Solid-State Surface Acidity and pH-Stability Profiles of Amorphous Quinapril Hydrochloride and Silicate Formulations

Abstract

To determine the surface acidity and stability profiles of quinapril hydrochloride (QHCl) coground with silicates, solid-state equivalent pH (pHeq) of amorphous samples was measured by diffuse reflectance spectroscopy using pH indicator probes. Calibration curves for pH indicators were developed in buffer solutions. Amorphous samples with and without pH indicators were prepared by cryo-grinding. Different pH grades of silicates and various QHCl/silicate ratios were used to make amorphous samples over a range of surface acidity. Diffuse reflectance spectra of amorphous samples were measured and pHeq was determined using the calibration curves of pH indicators developed in solution. Suspension pH of amorphous samples was also measured. The chemical stability of coground amorphous samples was assessed at 40 degrees C and 0% or 48% RH. The chemical stability of neat amorphous quinapril lyophilized from solutions over a range of pH was also assessed at 40 degrees C/0% RH and the reconstituted pH-stability profile of lyophiles was determined. For all silicate and QHCl/silicate amorphous samples, the same pH rank order was obtained based on pHeq and suspension pH. However, the pHeq was significantly lower than the corresponding suspension pH. Discrepancies between pH-stability profiles based on the pHeq and the suspension pH were observed.
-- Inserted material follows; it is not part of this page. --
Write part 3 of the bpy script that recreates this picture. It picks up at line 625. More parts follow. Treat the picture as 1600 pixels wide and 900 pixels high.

In general, the pHeq- and reconstituted pH-stability profiles were essentially identical, but the suspension pH-stability profile deviated from the reconstituted pH-stability profile by 2-3 pH units. The results indicate that solid-state surface acidity measurement provides a more accurate prediction of the effective surface acidity of amorphous formulations than the suspension pH. In conclusion, solid-state surface acidity measurement of excipients and solid formulations using pH indicator probes as surrogates can be used to determine the ionization state of the drug and to predict the chemical stability profile of the drug in actual solid formulations.